Wednesday 13 July 2011

Designing the Beast

So, the process of coming up with a character design for the Beast.


I love sketching in the V&A in South Ken, and it occurred to me when I was there the Natural History Museum next door might be a good place to get inspiration for a beast. The sketches in the top left


corner are some that I did there (when I wasn't jabbing small children with a sharpened pencil for getting in the way. Not really. I just wanted to. Bloomin cheek they've got, running round enjoying a child-friendly museum).


Ahem. As you can see, the animals I sketched don't have an awful lot in common with the gorilla/bear hybrid I ended up doing, but I find it often works this way - an important part of the process is trying an eliminating blind alleys. It's something I have to discipline myself to go through, this process, rather than just diving in and coming up against problems that should


have been eliminated at an early stage, when its too late to do much about it. In this case I'm glad I worked through civet- and dog- based ideas early on (see the early sketches in the top right hand corner).

After that I hit on something pretty close to the final design pretty quickly. I think this is because I was utilising a lot of the work I've done over years in drawing another character - Iorek Byrnison from Philip Pullman's His Dark Materials (relevant bit's about halfway through post). To me, the word Beast conjures a very mammalian creature, and if you want your Beast to be at all appealing, fur helps. But I didn't want the Beast to look too friendly, and I think this is why I started thinking along the same lines as Iorek Byrnison: reducing the proportional size of the head and eyes to make the character a little inaccesable and hard to read; more imposing.

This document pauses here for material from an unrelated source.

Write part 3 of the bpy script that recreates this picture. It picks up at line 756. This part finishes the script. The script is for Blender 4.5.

The other consideration with Beauty And The Beast is while the Beast is just that, you have to try and make him not appear so animal that it seems weird that human Beauty falls in love with him.

Can I just take this opportunity, by the way, to point out what an odd fairy tale Beauty And The Beast is? Whereas tales like Cinderella and so on seem to have a fairly clear morality and absolutely archetypal plots, Beauty And The Beast seems to me to be something more rich and complex.

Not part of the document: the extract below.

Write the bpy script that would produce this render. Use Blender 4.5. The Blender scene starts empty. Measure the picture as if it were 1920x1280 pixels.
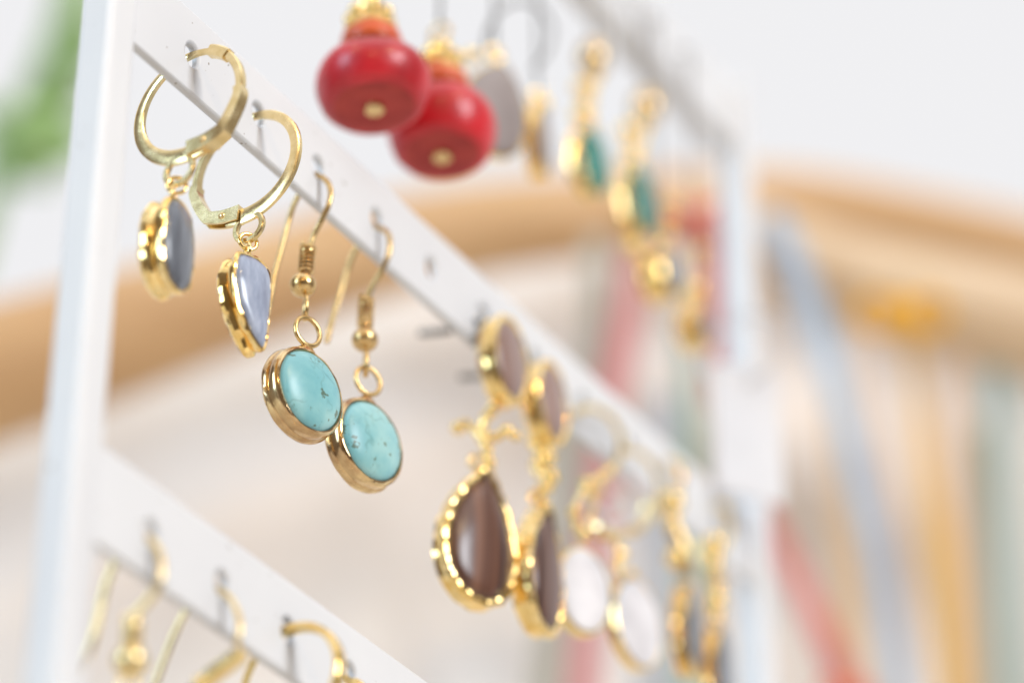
import bpy, math, random
from mathutils import Vector, Matrix, noise
random.seed(7)
sc = bpy.context.scene
COL = sc.collection
MM = 0.001
# ------------------------------------------------------------------ camera
FPX = 6345.0                                   # focal length in pixels of the 1920 px wide photograph
PITCH = math.radians(33.05)
CAM = Vector((0, 0, 0.12))
cd = bpy.data.cameras.new('camera')
cam = bpy.data.objects.new('camera', cd); COL.objects.link(cam)
cam.location = CAM
cam.rotation_euler = (math.radians(90) + PITCH, 0, 0)
cd.sensor_width = 36; cd.lens = 36 * FPX / 1920
cd.clip_start = 0.01; cd.clip_end = 60
cd.dof.use_dof = True; cd.dof.focus_distance = 0.3645; cd.dof.aperture_fstop = 7.6
cd.dof.aperture_blades = 0
sc.camera = cam
# ------------------------------------------------------------------ world and lamps
w = bpy.data.worlds.new('World'); sc.world = w; w.use_nodes = True
bg = w.node_tree.nodes['Background']
bg.inputs[0].default_value = (0.875, 0.873, 0.89, 1); bg.inputs[1].default_value = 1.0
def lamp(name, loc, aim, size, watt, col, sy=None):
    l = bpy.data.lights.new(name, 'AREA'); l.energy = watt; l.color = col
    l.shape = 'RECTANGLE' if sy else 'DISK'; l.size = size
    if sy: l.size_y = sy
    o = bpy.data.objects.new(name, l); COL.objects.link(o); o.location = loc
    o.rotation_euler = (Vector(aim) - Vector(loc)).to_track_quat('-Z', 'Y').to_euler()
    return o
TGT = (0.0, 0.33, 0.34)
lamp('window_light', (-1.35, -0.7, 0.8), TGT, 0.65, 18.5, (0.58, 0.80, 1.0), 1.0)
lamp('fill_light', (1.25, -0.75, 0.9), TGT, 0.6, 22, (0.89, 0.94, 1.0), 0.7)  # added fill for the rack's front, makes up for light the walls block
lamp('ceiling_light', (0.1, 0.1, 1.9), TGT, 1.8, 6, (0.97, 0.98, 1.0), 1.8)
lamp('shop_lamp', (0.55, -0.45, 1.05), TGT, 0.032, 1.7, (1.0, 0.72, 0.38))
lamp('shop_lamp.001', (0.10, -0.95, 0.80), TGT, 0.032, 1.7, (1.0, 0.68, 0.32))
lamp('shop_lamp.002', (-0.5, -0.4, 1.10), TGT, 0.032, 1.6, (1.0, 0.78, 0.48))
sc.view_settings.view_transform = 'Standard'; sc.view_settings.look = 'None'
sc.view_settings.exposure = 0; sc.view_settings.gamma = 1
sc.render.engine = 'CYCLES'
sc.cycles.use_denoising = True
sc.cycles.max_bounces = 8; sc.cycles.caustics_reflective = False; sc.cycles.caustics_refractive = False
# ------------------------------------------------------------------ frames of reference
R = Vector((1, 0, 0)); F = Vector((0, math.cos(PITCH), math.sin(PITCH))); U = Vector((0, -math.sin(PITCH), math.cos(PITCH)))
D = Vector((0.5226, 0.8525, 0)).normalized()    # the rack's bars run this way, to the right and away
Z = Vector((0, 0, 1))
N = Vector((D.y, -D.x, 0))                      # out of the rack's front
def ray(px, py): return (R * (px - 960) + U * (640 - py) + F * FPX) / FPX
def W(px, py, z): return CAM + ray(px, py) * z
P0 = W(598, 318, 0.38)                          # third hole of the middle bar
def rp(t, h, n=0): return P0 + D * t + Z * h + N * n
def pl(px, py, n=0.0):                          # point of the rack's front plane, n in front of it
    r = ray(px, py); return CAM + r * (((P0 + N * n) - CAM).dot(N) / r.dot(N))
def T(px, py, t):                               # point of the upright plane across the rack at t
    r = ray(px, py); return CAM + r * (((P0 + D * t) - CAM).dot(D) / r.dot(D))
def tt(p): return (p - P0).dot(D)
def hh(p): return (p - P0).z
def depth(p): return (p - CAM).dot(F)
def spx(px, p): return px * depth(p) / FPX      # size in metres of px pixels at p
def yawv(a):
    a = math.radians(a); return Vector((math.sin(a), -math.cos(a), 0)), Vector((math.cos(a), math.sin(a), 0))
def spline(pts, k=8, closed=False):
    n = len(pts); out = []
    segs = n if closed else n - 1
    for i in range(segs):
        if closed: a, b, c, d = pts[(i - 1) % n], pts[i], pts[(i + 1) % n], pts[(i + 2) % n]
        else: a, b, c, d = pts[max(i - 1, 0)], pts[i], pts[i + 1], pts[min(i + 2, n - 1)]
        for j in range(k):
            s = j / k
            out.append(0.5 * ((2 * b) + (c - a) * s + (2 * a - 5 * b + 4 * c - d) * s * s + (3 * b - a - 3 * c + d) * s ** 3))
    if not closed: out.append(pts[-1].copy())
    return out
# ------------------------------------------------------------------ materials
def new_mat(name):
    m = bpy.data.materials.new(name); m.use_nodes = True
    return m, m.node_tree.nodes, m.node_tree.links, m.node_tree.nodes['Principled BSDF']
def coords(nt, lk, scale=(1, 1, 1)):
    tc = nt.new('ShaderNodeTexCoord'); oi = nt.new('ShaderNodeObjectInfo'); mp = nt.new('ShaderNodeMapping')
    ad = nt.new('ShaderNodeVectorMath'); ad.operation = 'ADD'
    lk.new(tc.outputs['Object'], ad.inputs[0]); lk.new(oi.outputs['Random'], ad.inputs[1])
    lk.new(ad.outputs[0], mp.inputs[0]); mp.inputs['Scale'].default_value = scale
    return mp.outputs[0]
def noise_n(nt, lk, co, scale, detail=3, rough=0.5):
    n = nt.new('ShaderNodeTexNoise'); lk.new(co, n.inputs['Vector'])
    n.inputs['Scale'].default_value = scale; n.inputs['Detail'].default_value = detail; n.inputs['Roughness'].default_value = rough
    return n.outputs['Fac']
def ramp(nt, lk, fac, stops):
    r = nt.new('ShaderNodeValToRGB'); lk.new(fac, r.inputs[0]); e = r.color_ramp.elements
    while len(e) < len(stops): e.new(0.5)
    for i, (p, c) in enumerate(stops): e[i].position = p; e[i].color = (c[0], c[1], c[2], 1)
    return r.outputs[0]
def bump(nt, lk, b, h, strength, dist):
    n = nt.new('ShaderNodeBump'); n.inputs['Strength'].default_value = strength; n.inputs['Distance'].default_value = dist
    lk.new(h, n.inputs['Height']); lk.new(n.outputs[0], b.inputs['Normal'])
def gold(name, c1, c2, rough, bs=0.3, scale=900, dist=0.0001):
    m, nt, lk, b = new_mat(name); co = coords(nt, lk)
    b.inputs['Metallic'].default_value = 1
    f = noise_n(nt, lk, co, scale * 0.6, 4, 0.6)
    lk.new(ramp(nt, lk, f, [(0.35, c1), (0.65, c2)]), b.inputs['Base Color'])
    r = nt.new('ShaderNodeMapRange'); lk.new(f, r.inputs[0]); r.inputs[3].default_value = rough * 0.7; r.inputs[4].default_value = rough * 1.4
    lk.new(r.outputs[0], b.inputs['Roughness'])
    bump(nt, lk, b, noise_n(nt, lk, co, scale, 3), bs, dist)
    return m
def plain(name, c1, c2, rough, scale=200, sc3=(1, 1, 1), bs=0, dist=0.0001, spec=0.5, coat=0, lo=0.35, hi=0.65, detail=4):
    m, nt, lk, b = new_mat(name); co = coords(nt, lk, sc3)
    f = noise_n(nt, lk, co, scale, detail)
    lk.new(ramp(nt, lk, f, [(lo, c1), (hi, c2)]), b.inputs['Base Color'])
    b.inputs['Roughness'].default_value = rough; b.inputs['Specular IOR Level'].default_value = spec
    b.inputs['Coat Weight'].default_value = coat; b.inputs['Coat Roughness'].default_value = 0.08
    if bs: bump(nt, lk, b, f, bs, dist)
    return m
G_PALE = gold('pale_brass', (0.78, 0.60, 0.29), (0.93, 0.75, 0.42), 0.24, 0.25, 1200, 0.00004)
G_WIRE = gold('aged_gold_wire', (0.60, 0.40, 0.17), (0.80, 0.58, 0.28), 0.24, 0.2, 1500, 0.00003)
G_BEZ = gold('worn_gold_bezel', (0.52, 0.34, 0.18), (0.88, 0.67, 0.36), 0.19, 0.6, 500, 0.00010)
G_RICH = gold('bright_gold_dip', (0.94, 0.62, 0.19), (1.0, 0.79, 0.40), 0.13, 0.3, 450, 0.00010)
G_SHINY = gold('polished_gold', (0.96, 0.66, 0.24), (1.0, 0.76, 0.34), 0.09, 0.05, 450, 0.00003)
STEEL = gold('dull_steel', (0.16, 0.15, 0.14), (0.26, 0.25, 0.24), 0.35)
def m_white():
    m, nt, lk, b = new_mat('white_enamel'); co = coords(nt, lk)
    f = noise_n(nt, lk, co, 1300, 1, 0.5)
    g = noise_n(nt, lk, co, 40, 3, 0.6)
    c = ramp(nt, lk, f, [(0.215, (0.30, 0.25, 0.2)), (0.24, (0.785, 0.795, 0.815))])
    mx = nt.new('ShaderNodeMixRGB'); mx.blend_type = 'MULTIPLY'; mx.inputs[0].default_value = 1
    lk.new(c, mx.inputs[1]); lk.new(ramp(nt, lk, g, [(0.3, (0.93, 0.93, 0.94)), (0.7, (1, 1, 1))]), mx.inputs[2])
    lk.new(mx.outputs[0], b.inputs['Base Color']); b.inputs['Roughness'].default_value = 0.42
    bump(nt, lk, b, noise_n(nt, lk, co, 900, 3), 0.25, 0.00004)
    return m
WHITE = m_white()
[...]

Anyway; bears and apes/monkeys struck me as the animals with the most obvious human-like physicality. I'd already thought about Iorek-style-beariness for the Beast's body and I liked the idea of contrasting that imposing bulk with quite a delicate, clever almost-human face based on a monkey's.



I think the final design looks a little like some depictions of the Chinese Monkey King. He's somewhere between a bear, a silverback gorilla, a monkey and a sloth. Putting trousers and boots on him pulls him a little more towards the human end of the scale.





So that's about it. All in all a design I'm pretty pleased with.